◆ Problem details ◆
Both boundary lines count: repeat, exactly and alone, the lines from the one containing "Build this scene" to the one containing "COL = S.collection", with pictures left out.

◆ Provided information ◆
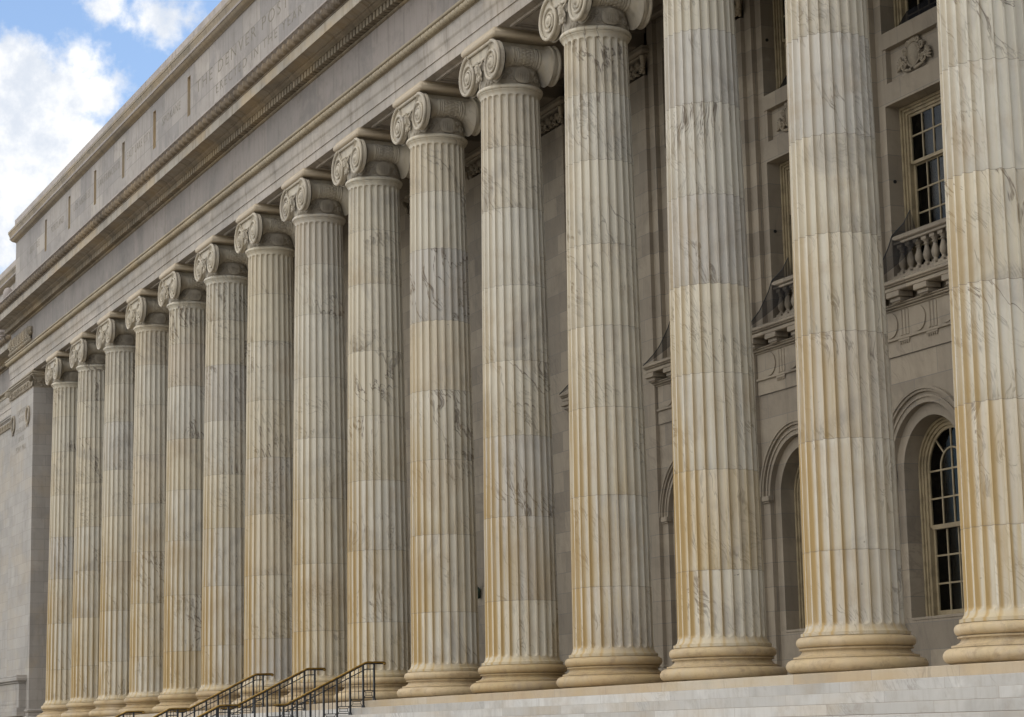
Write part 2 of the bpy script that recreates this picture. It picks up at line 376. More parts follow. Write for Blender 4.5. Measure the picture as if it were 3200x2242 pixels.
def make_volute(sx, sy):
    """one volute: dished disc, raised spiral fillet and eye; sx=+1 right, sy=-1 front"""
    m = MB(); cx, cz = .56, 11.80
    def pt(th, r): # th clockwise from top seen from the front
        return (cx+r*math.sin(th), cz+r*math.cos(th))
    out = [pt(2*PI*k/48, spiral(2*PI*k/48)) for k in range(37)]
    out += [pt(2*PI*k/48, .285) for k in range(38, 46)]
    k0 = len(out)
    ins = [(cx+(x-cx)*.90, cz+(z-cz)*.90) for x, z in out]
    mid = [(cx+(x-cx)*.45, cz+(z-cz)*.45) for x, z in out]
    V = []
    for (poly, y) in ((ins, -.618), (out, -.655), (out, -.60), ([(cx+(x-cx)*.965, cz+(z-cz)*.965) for x, z in out], -.592), ([(cx+(x-cx)*.965, cz+(z-cz)*.965) for x, z in out], -.577), (out, -.568), (out, -.52), (ins, -.50)):
        V += [(x, y, z) for x, z in poly]
    F = [tuple(range(k0))]
    for j in range(7):
        for k in range(k0): F.append((j*k0+k, j*k0+(k+1) % k0, (j+1)*k0+(k+1) % k0, (j+1)*k0+k))
    F.append(tuple(range(8*k0-1, 7*k0-1, -1)))
    m.add(V, F)
    pts = []; rs = []
    for k in range(0, 105):
        th = k*2*PI/42; r = spiral(th)*.955; x, z = pt(th, r); pts.append((x, -.636, z)); rs.append(.034*.86**(th/(PI/2)*.6)+.004)
    m.tube(pts, rs, n=8)
    pts2 = []; rs2 = []
    for k in range(14, 100):
        th = k*2*PI/42; r = spiral(th)*.83; x, z = pt(th, r); pts2.append((x, -.620, z)); rs2.append(.009)
    m.tube(pts2, rs2, n=6)
    m.ell((cx, -.64, cz), (.072,.06,.072))
    m.lathe([(.105,0),(.105,-.02),(.085,-.03)], (cx, -.632, cz), 'y', 20)
    if sx < 0: m.v = [(-x, y, z) for x, y, z in m.v]
    if sy > 0: m.v = [(x, -y, z) for x, y, z in m.v]
    return m
def make_bolster(sx):
    m = MB(); pr = []
    def base(y): return .172+.205*(abs(y)/.5)**5
    def cen(y): return 11.968-.155*(abs(y)/.5)**4.5
    ys = np.linspace(-.5, .5, 61)
    for y in ys:
        r = base(y)
        for b in (-.18, .26):
            for q in (-.045, 0, .045):
                if abs(y-(b+q)) < .012: r += .016
        pr.append((r, y))
    n = 40; V = []; F = []
    for r, y in pr:
        for k in range(n):
            a = 2*PI*k/n; V.append((.56*sx+r*math.cos(a), y, cen(y)+r*math.sin(a)))
    for j in range(len(pr)-1):
        for k in range(n): F.append((j*n+k, j*n+(k+1) % n, (j+1)*n+(k+1) % n, (j+1)*n+k))
    m.add(V, F)
    # overlapping leaf scales on the middle of the bolster
    for i, y in enumerate(np.linspace(-.07, .16, 4)):
        for k in range(14):
            a = 2*PI*(k+.5*(i % 2))/14
            r = base(y)+.002
            m.ell((.56*sx+r*math.cos(a), y, cen(y)+r*math.sin(a)), (.010,.045,.032), (0, -a, 0), 8, 5)
    return m
def make_neck(neck=False):
    m = MB()
    m.lathe([(.575,11.43),(.578,11.45),(.578,11.76),(.59,11.765),(.60,11.78),(.585,11.79),(.60,11.80),(.60,11.95)], n=72)
    for k in range(56):
        a = 2*PI*k/56; m.ell((.592*math.cos(a), .592*math.sin(a), 11.792), (.022,.022,.02), n=6, m=4)
    for q in (-1, 1):   # scrolls and rope on the necking, both sides
        for a0, zc, r in ((.62, 11.57, .075), (-.62, 11.57, .075), (.36, 11.53, .045), (-.36, 11.53, .045), (1.0, 11.53, .05), (-1.0, 11.53, .05), (.42, 11.67, .04), (-.42, 11.67, .04)):
            ang = a0+(0 if q > 0 else PI)
            pts = []
            for k in range(22):
                th = k*2*PI/13; rr = r*(1-k/30); b = ang+rr*math.cos(th)/.58
                pts.append((.582*math.cos(b), .582*math.sin(b), zc+rr*math.sin(th)))
            m.tube(pts, .019, 6)
    for k in range(26):  # leaf tips on the front and back of the necking
        a = -PI/2+(k-12.5)*.042
        if abs(k-12.5) > 5: 
            m.ell((.585*math.cos(a), .585*math.sin(a), 11.50+.03*(k % 3)), (.012,.02,.06), (0, 0, a), 6, 5)
    if neck: return m
    m = MB()
    # the block that joins the volutes, its channel and rims
    m.box(-.50, .50, -.59, .59, 12.04, 12.255); m.box(-.56, .56, -.595, -.52, 12.04, 12.25); m.box(-.56, .56, .52, .595, 12.04, 12.25)
    for sy in (-1, 1):
        m.tube([(-.60, .62*sy, 12.222), (.60, .62*sy, 12.222)], .032, 8)
        pts = [(x, .615*sy, 12.02-.05*math.cos(x/.56*PI/2)) for x in np.linspace(-.5, .5, 17)]
        m.tube(pts, .026, 8)
        m.box(-.5, .5, -.61 if sy < 0 else .56, -.56 if sy < 0 else .61, 11.97, 12.03)
    return m
def make_shield(q):
    m = MB(); rows = 9; V = []; F = []
    n = 12
    for lay, dr in ((0, .0), (1, .045), (2, .055)):
        for k in range(32):
            th = 2*PI*k/32; ww = (.165 if lay < 2 else .13); hh = (.155 if lay < 2 else .122)
            u = ww*math.copysign(abs(math.cos(th))**.8, math.cos(th)); h = hh*math.copysign(abs(math.sin(th))**.8, math.sin(th))
            b = u/.58; V.append(((.578+dr)*math.cos(b), (.578+dr)*math.sin(b), 11.60+h))
    for j in range(2):
        for k in range(32): F.append((j*32+k, j*32+(k+1) % 32, (j+1)*32+(k+1) % 32, (j+1)*32+k))
    F.append(tuple(range(64, 96)))
    m.add(V, F)
    for k in range(7):
        b = (k-3)*.034/.58; zb = 11.60-.115*math.sqrt(max(0.1, 1-((k-3)/4.2)**2))
        m.tube([(.636*math.cos(b), .636*math.sin(b), 11.655), (.636*math.cos(b), .636*math.sin(b), zb)], .008, 6)
    if q < 0: m.v = [(-x, -y, z) for x, y, z in m.v]
    return m
def make_eagle():
    m = MB()
    m.ell((0, -.665, 11.80), (.085,.075,.16), (.25, 0, 0), 14, 10)
    m.ell((0, -.70, 11.945), (.05,.055,.055), (0, 0, 0), 12, 8)
    m.ell((.01, -.755, 11.93), (.016,.028,.015), (.4, 0, 0), 8, 6)
    for s in (-1, 1):
        for k in range(6):
            f = k/5
            m.ell((s*(.085+.10*f), -.635-.02*(1-f), 11.90+.085*f-.02*k*(1-f)), (.052,.022,.026-.002*k), (0, -s*(.75-.08*k), 0), 10, 6)
        for k in range(4): m.ell((s*(.07+.02*k), -.645, 11.77-.03*k), (.022,.022,.05), (0, s*.3, 0), 8, 6)
        m.ell((s*.06, -.66, 11.60), (.036,.04,.065), (0, s*.3, 0), 10, 6)
        for q in (-1, 0, 1): m.ell((s*.075+q*.022, -.685, 11.535), (.011,.016,.03), (0, s*.2, 0), 6, 5)
    for k in range(5): m.ell((-.07+.035*k, -.625, 11.62), (.02,.03,.09), (0, (k-2)*-.12, 0), 8, 6)
    for r_ in range(3):
        for k in range(4): m.ell((-.055+.036*k+.01*(r_ % 2), -.735+.010*r_, 11.86-.06*r_), (.018,.014,.03), (.3, 0, 0), 6, 5)
    m.v = [(x*.72, -.61+(y+.61)*.8, 11.80+(z-11.80)*.82) for x, y, z in m.v]
    return m
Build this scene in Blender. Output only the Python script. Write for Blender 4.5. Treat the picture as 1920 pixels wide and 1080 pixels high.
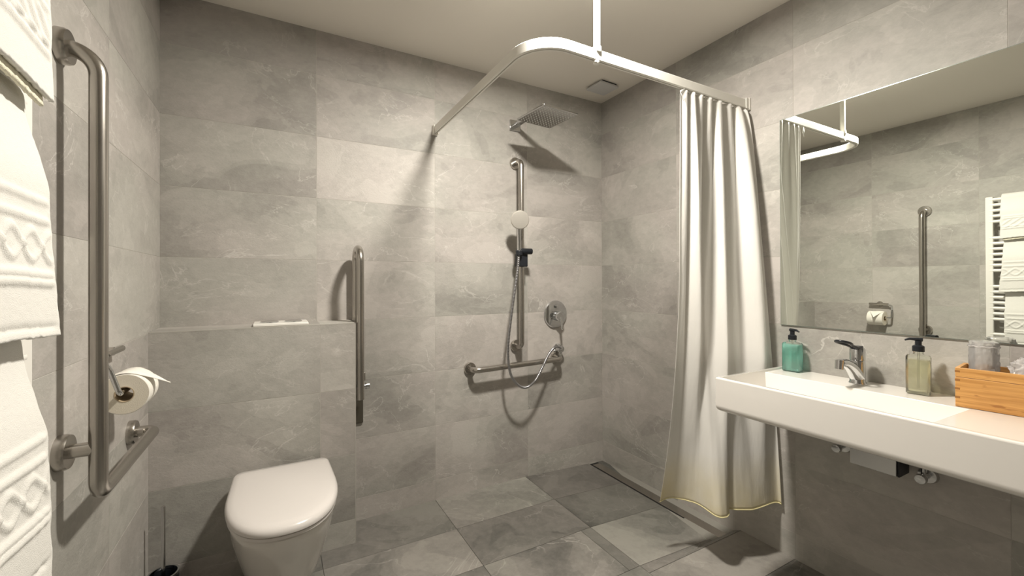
import bpy, bmesh, math, random
from mathutils import Vector, Matrix, noise
random.seed(7)
S = bpy.context.scene
for o in list(bpy.data.objects): bpy.data.objects.remove(o)
COL = S.collection

# ------------------------------------------------------------------ camera
F = 784.04; YAW = math.radians(28.153); PIT = math.radians(0.199); ROL = math.radians(-0.174)
CX, CY, CAMH = 935.69, 525.17, 1.205
fw = Vector((math.sin(YAW)*math.cos(PIT), math.cos(YAW)*math.cos(PIT), math.sin(PIT)))
rt = Vector((math.cos(YAW), -math.sin(YAW), 0)); up = rt.cross(fw)
r2 = rt*math.cos(ROL)+up*math.sin(ROL); u2 = -rt*math.sin(ROL)+up*math.cos(ROL)
cam = bpy.data.cameras.new('camera'); co = bpy.data.objects.new('camera', cam); COL.objects.link(co)
M = Matrix((r2, u2, -fw)).transposed().to_4x4(); M.translation = (0, 0, CAMH); co.matrix_world = M
cam.sensor_width = 36; cam.sensor_fit = 'HORIZONTAL'; cam.lens = F*36/1920
cam.shift_x = (960-CX)/1920; cam.shift_y = (CY-540)/1920; cam.clip_start = .02
S.camera = co
# ------------------------------------------------------------------ world, light, exposure
w = bpy.data.worlds.new('world'); S.world = w; w.use_nodes = True
w.node_tree.nodes['Background'].inputs[0].default_value = (.5, .47, .42, 1)
w.node_tree.nodes['Background'].inputs[1].default_value = .02
S.view_settings.view_transform = 'Standard'; S.view_settings.look = 'None'
S.view_settings.gamma = 1; S.view_settings.use_curve_mapping = False
S.view_settings.exposure = 0.0
LX, LY = .88, 1.10
def lamp(name, loc, power, size, color, spread=180):
    l = bpy.data.lights.new(name, 'AREA'); l.shape = 'DISK'; l.size = size; l.energy = power
    l.color = color; l.spread = math.radians(spread)
    o = bpy.data.objects.new(name, l); o.location = loc; COL.objects.link(o); return o
WARM = (1, .94, .84)
lamp('downlight', (LX, LY, 2.385), 53, .16, WARM)

# ------------------------------------------------------------------ measurements
XL, XR, YB, H = -.424, 1.982, 2.203, 2.43
YF = -1.0
YG, XG, ZG = 2.022, .3285, 1.017
ZT = .112

# ------------------------------------------------------------------ node helpers and materials
def newmat(name):
    m = bpy.data.materials.new(name); m.use_nodes = True
    nt = m.node_tree; return m, nt, nt.nodes['Principled BSDF']
def P(name, col, rough=.5, metal=0, coat=0, trans=0, ior=1.45, sub=0, alpha=1, spec=.5, bump=None, var=None):
    m, nt, b = newmat(name)
    b.inputs['Base Color'].default_value = (*col, 1); b.inputs['Roughness'].default_value = rough
    b.inputs['Metallic'].default_value = metal; b.inputs['Coat Weight'].default_value = coat
    b.inputs['Transmission Weight'].default_value = trans; b.inputs['IOR'].default_value = ior
    b.inputs['Alpha'].default_value = alpha; b.inputs['Specular IOR Level'].default_value = spec
    if sub: b.inputs['Subsurface Weight'].default_value = sub; b.inputs['Subsurface Scale'].default_value = .01
    tc = nt.nodes.new('ShaderNodeTexCoord')
    if bump:
        n = nt.nodes.new('ShaderNodeTexNoise'); n.inputs['Scale'].default_value = bump[0]; n.inputs['Detail'].default_value = 3
        mp = nt.nodes.new('ShaderNodeMapping'); mp.inputs['Scale'].default_value = bump[3] if len(bump) > 3 else (1, 1, 1)
        nt.links.new(tc.outputs['Object'], mp.inputs[0]); nt.links.new(mp.outputs[0], n.inputs['Vector'])
        bp = nt.nodes.new('ShaderNodeBump'); bp.inputs['Strength'].default_value = bump[1]; bp.inputs['Distance'].default_value = bump[2]
        nt.links.new(n.outputs['Fac'], bp.inputs['Height']); nt.links.new(bp.outputs[0], b.inputs['Normal'])
    if var:   # roughness variation, makes every finish procedural
        n = nt.nodes.new('ShaderNodeTexNoise'); n.inputs['Scale'].default_value = var[0]
        mr = nt.nodes.new('ShaderNodeMapRange'); mr.inputs[3].default_value = max(0, rough-var[1]); mr.inputs[4].default_value = rough+var[1]
        nt.links.new(tc.outputs['Object'], n.inputs['Vector']); nt.links.new(n.outputs['Fac'], mr.inputs[0]); nt.links.new(mr.outputs[0], b.inputs['Roughness'])
    return m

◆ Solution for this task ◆
Build this scene in Blender. Output only the Python script. Write for Blender 4.5. Treat the picture as 1920 pixels wide and 1080 pixels high.
import bpy, bmesh, math, random
from mathutils import Vector, Matrix, noise
random.seed(7)
S = bpy.context.scene
for o in list(bpy.data.objects): bpy.data.objects.remove(o)
COL = S.collection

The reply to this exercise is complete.